● AIM
Can you set down, exactly as they appear below, the lines from the opening of the material through the one bearing "F_PX, HORIZ, EYE", minus the pictures?

## begin DATA EXTRACT

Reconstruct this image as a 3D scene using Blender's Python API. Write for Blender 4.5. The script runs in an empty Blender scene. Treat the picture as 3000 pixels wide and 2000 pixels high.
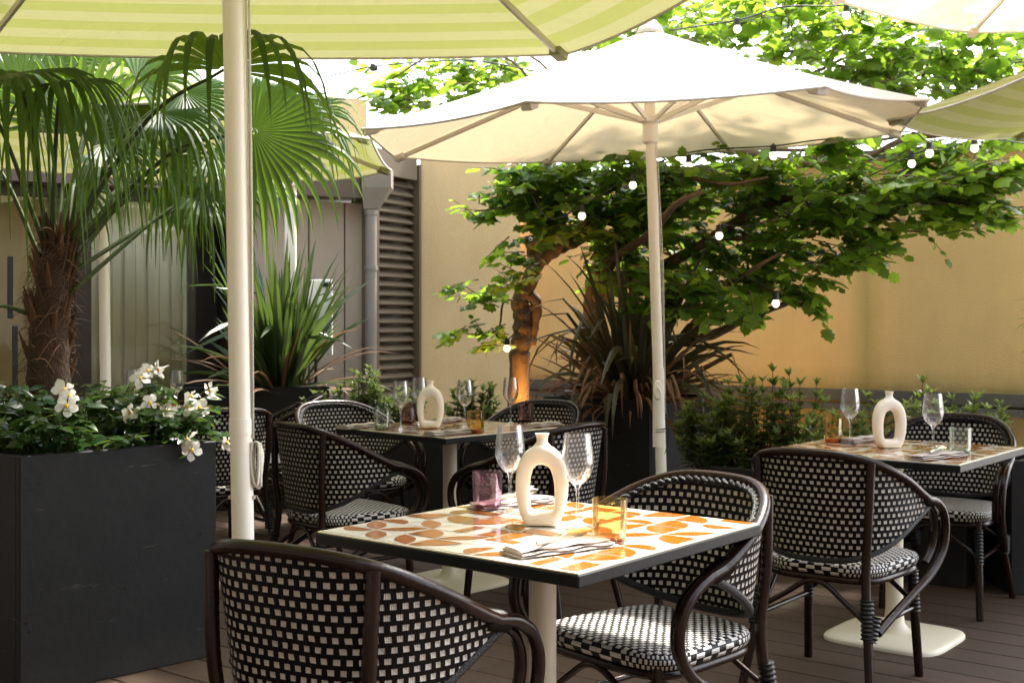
import bpy, math, random
import numpy as np
from mathutils import Vector, Matrix, Quaternion
random.seed(7)
rng = np.random.default_rng(11)
PI = math.pi
sc = bpy.context.scene
COL = sc.collection
F_PX, HORIZ, EYE = 3500.0, 950.0, 1.25          # focal length in photo pixels, horizon row, eye height

def P(px, py, d):                                # a photo pixel at a distance -> a point of the place
    return Vector(((px-1500.0)/F_PX*d, d, EYE+(HORIZ-py)/F_PX*d))
def G(px, py, z=0.0):                            # a photo pixel lying on a level z (below the eye)
    d = (EYE-z)*F_PX/(py-HORIZ)
    return Vector(((px-1500.0)/F_PX*d, d, z))

# ------------------------------------------------------------------ object helpers
def link(o, parent=None):
    COL.objects.link(o)
    if parent is not None: o.parent = parent
    return o
def tag(o, label=None, cat=None, group=None, kind=None):
    if label: o['label'] = label
    if cat: o['category'] = cat
    if group: o['group'] = group
    if kind: o['kind'] = kind
    return o
def thing(name, label, cat, loc=(0,0,0), rz=0.0, group=None):
    o = bpy.data.objects.new(name, None)
    o.empty_display_size = 0.1
    link(o); o.location = loc; o.rotation_euler = (0,0,rz)
    return tag(o, label, cat, group)
def children_of(o):
    return [c for c in bpy.data.objects if c.parent == o]
def copy_tree(o, parent=None):
    c = o.copy(); link(c, parent)
    for ch in children_of(o): copy_tree(ch, c)
    return c

def catmull(pts, n=6, closed=False):
    pts = [Vector(p) for p in pts]
    if len(pts) < 3 and not closed: return pts
    out = []; m = len(pts)
    for i in range(m if closed else m-1):
        p1, p2 = pts[i], pts[(i+1) % m]
        p0 = pts[i-1] if (i > 0 or closed) else p1*2-p2
        p3 = pts[(i+2) % m] if (i+2 < m or closed) else p2*2-p1
        for k in range(n):
            t = k/n
            out.append(0.5*((2*p1)+(p2-p0)*t+(2*p0-5*p1+4*p2-p3)*t*t+(3*p1-p0-3*p2+p3)*t**3))
    if not closed: out.append(pts[-1])
    return out

class MB:
    def __init__(s): s.v=[]; s.f=[]; s.uv=[]; s.mi=[]
    def add(s, vs, fs, uvs=None, mi=0):
        b=len(s.v); s.v += [tuple(v) for v in vs]
        for k,f in enumerate(fs):
            s.f.append(tuple(b+i for i in f)); s.mi.append(mi)
            s.uv.append([uvs[i] for i in f] if uvs is not None else [(0,0)]*len(f))
        return s
    def box(s, c, size, rot=None, mi=0):
        c=Vector(c); hx,hy,hz=[q/2 for q in size]
        vs=[Vector((x,y,z)) for x in (-hx,hx) for y in (-hy,hy) for z in (-hz,hz)]
        if rot is not None: vs=[rot@v for v in vs]
        return s.add([v+c for v in vs],[(0,1,3,2),(4,6,7,5),(0,4,5,1),(2,3,7,6),(0,2,6,4),(1,5,7,3)],mi=mi)
    def bevbox(s, c, size, b=0.004, rot=None, mi=0):    # a box with chamfered edges
        c=Vector(c); h=[q/2 for q in size]
        idx={}; vs=[]
        for sx in (-1,1):
            for sy in (-1,1):
                for sz in (-1,1):
                    for ax in range(3):
                        p=[sx*h[0],sy*h[1],sz*h[2]]
                        for k in range(3):
                            if k!=ax: p[k]-=math.copysign(b,p[k])
                        idx[(sx,sy,sz,ax)]=len(vs); vs.append(Vector(p))
        fs=[]
        for ax in range(3):
            a,bb=(ax+1)%3,(ax+2)%3
            for sg in (-1,1):
                q=[]
                for (u,w) in ((-1,-1),(1,-1),(1,1),(-1,1)):
                    t=[0,0,0]; t[ax]=sg; t[a]=u; t[bb]=w
                    q.append(idx[(t[0],t[1],t[2],ax)])
                fs.append(tuple(q) if sg>0 else tuple(reversed(q)))
        for ax in range(3):       # edges parallel to ax
            a,bb=(ax+1)%3,(ax+2)%3
            for u in (-1,1):
                for w in (-1,1):
                    q=[]
                    for (e,fa) in ((-1,a),(1,a),(1,bb),(-1,bb)):
                        t=[0,0,0]; t[ax]=e; t[a]=u; t[bb]=w
                        q.append(idx[(t[0],t[1],t[2],fa)])
                    fs.append(tuple(q) if u*w<0 else tuple(reversed(q)))
        for sx in (-1,1):
            for sy in (-1,1):
                for sz in (-1,1):
                    q=[idx[(sx,sy,sz,k)] for k in range(3)]
                    fs.append(tuple(q) if sx*sy*sz>0 else tuple(reversed(q)))
        if rot is not None: vs=[rot@v for v in vs]
        return s.add([v+c for v in vs],fs,mi=mi)
    def tube(s, pts, r, n=8, closed=False, caps=True, mi=0, flat=1.0):
        pts=[Vector(p) for p in pts]; m=len(pts)
        rr=r if isinstance(r,(list,tuple)) else [r]*m
        if len(rr)!=m:
            rr=[np.interp(k/(m-1),np.linspace(0,1,len(rr)),rr) for k in range(m)]
        tan=[]
        for i in range(m):
            a=pts[i-1] if (i>0 or closed) else pts[i]
            b=pts[(i+1)%m] if (i<m-1 or closed) else pts[i]
            t=b-a; tan.append(t.normalized() if t.length>1e-9 else Vector((0,0,1)))
        ref=Vector((0,0,1)) if abs(tan[0].z)<0.9 else Vector((1,0,0))
        nrm=(ref-tan[0]*ref.dot(tan[0])).normalized()
        vs=[]; uvs=[]; L=0.0
        for i in range(m):
            if i:
                q=tan[i-1].rotation_difference(tan[i]); nrm=(q@nrm); nrm=(nrm-tan[i]*nrm.dot(tan[i])).normalized()
                L+=(pts[i]-pts[i-1]).length
            bi=tan[i].cross(nrm)
            for k in range(n):
                a=2*PI*k/n
                vs.append(pts[i]+(nrm*math.cos(a)+bi*math.sin(a)*flat)*rr[i]); uvs.append((k/n,L))
        fs=[]
        for i in range(m if closed else m-1):
            j=(i+1)%m
            for k in range(n):
                fs.append((i*n+k,i*n+(k+1)%n,j*n+(k+1)%n,j*n+k))
        if caps and not closed:
            fs.append(tuple(reversed(range(n)))); fs.append(tuple((m-1)*n+k for k in range(n)))
        return s.add(vs,fs,uvs,mi)
    def lathe(s, prof, n=24, c=(0,0,0), mi=0, closed=False):
        c=Vector(c); vs=[]; m=len(prof)
        for (r,z) in prof:
            for k in range(n):
                a=2*PI*k/n; vs.append(c+Vector((r*math.cos(a),r*math.sin(a),z)))
        fs=[]
        for i in range(m if closed else m-1):
            j=(i+1)%m
            for k in range(n): fs.append((i*n+k,i*n+(k+1)%n,j*n+(k+1)%n,j*n+k))
        if not closed:
            if prof[0][0]>1e-6: fs.append(tuple(reversed(range(n))))
            if prof[-1][0]>1e-6: fs.append(tuple((m-1)*n+k for k in range(n)))
        return s.add(vs,fs,mi=mi)
    def build(s, name, mats, parent=None, smooth=False, angle=None):
        me=bpy.data.meshes.new(name)
        me.from_pydata(s.v,[],s.f)
        mats=mats if isinstance(mats,(list,tuple)) else [mats]
        for m in mats: me.materials.append(m)
        if len(mats)>1: me.polygons.foreach_set('material_index',s.mi)
        ul=me.uv_layers.new(name='UVMap')
        ul.data.foreach_set('uv',[c for f in s.uv for p in f for c in p])
        me.polygons.foreach_set('use_smooth',[bool(smooth)]*len(s.f))
        me.validate(); me.update()
        o=bpy.data.objects.new(name,me); link(o,parent)
        if smooth and angle: 
            try: me.set_sharp_from_angle(angle=math.radians(angle))
            except Exception: pass
        return o

# ------------------------------------------------------------------ materials
def new_mat(name):
    m=bpy.data.materials.new(name); m.use_nodes=True
    nt=m.node_tree; b=nt.nodes['Principled BSDF']; out=nt.nodes['Material Output']
    return m,nt,b,out
def nd(nt,t,**kw):
    n=nt.nodes.new(t)
    for k,v in kw.items():
        if k in n.inputs.keys(): n.inputs[k].default_value=v
        else: setattr(n,k,v)
    return n
def mathn(nt,op,a,b=None,clamp=False):
    n=nt.nodes.new('ShaderNodeMath'); n.operation=op; n.use_clamp=clamp
    for i,x in enumerate((a,b)):
        if x is None: continue
        if isinstance(x,(int,float)): n.inputs[i].default_value=x
        else: nt.links.new(x,n.inputs[i])
    return n.outputs[0]
def mixc(nt,fac,a,b,mode='MIX'):
    n=nt.nodes.new('ShaderNodeMix'); n.data_type='RGBA'; n.blend_type=mode
    for i,x in ((0,fac),(6,a),(7,b)):
        if isinstance(x,(int,float)): n.inputs[i].default_value=x
        elif isinstance(x,(tuple,list)): n.inputs[i].default_value=tuple(x)+((1,) if len(x)==3 else ())
        else: nt.links.new(x,n.inputs[i])
    return n.outputs[2]
def sc3(c,k): return tuple(min(1,q*k) for q in c)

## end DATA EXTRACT

● OUTPUT OF THE EXERCISE
Reconstruct this image as a 3D scene using Blender's Python API. Write for Blender 4.5. The script runs in an empty Blender scene. Treat the picture as 3000 pixels wide and 2000 pixels high.
import bpy, math, random
import numpy as np
from mathutils import Vector, Matrix, Quaternion
random.seed(7)
rng = np.random.default_rng(11)
PI = math.pi
sc = bpy.context.scene
COL = sc.collection
F_PX, HORIZ, EYE = 3500.0, 950.0, 1.25          # focal length in photo pixels, horizon row, eye height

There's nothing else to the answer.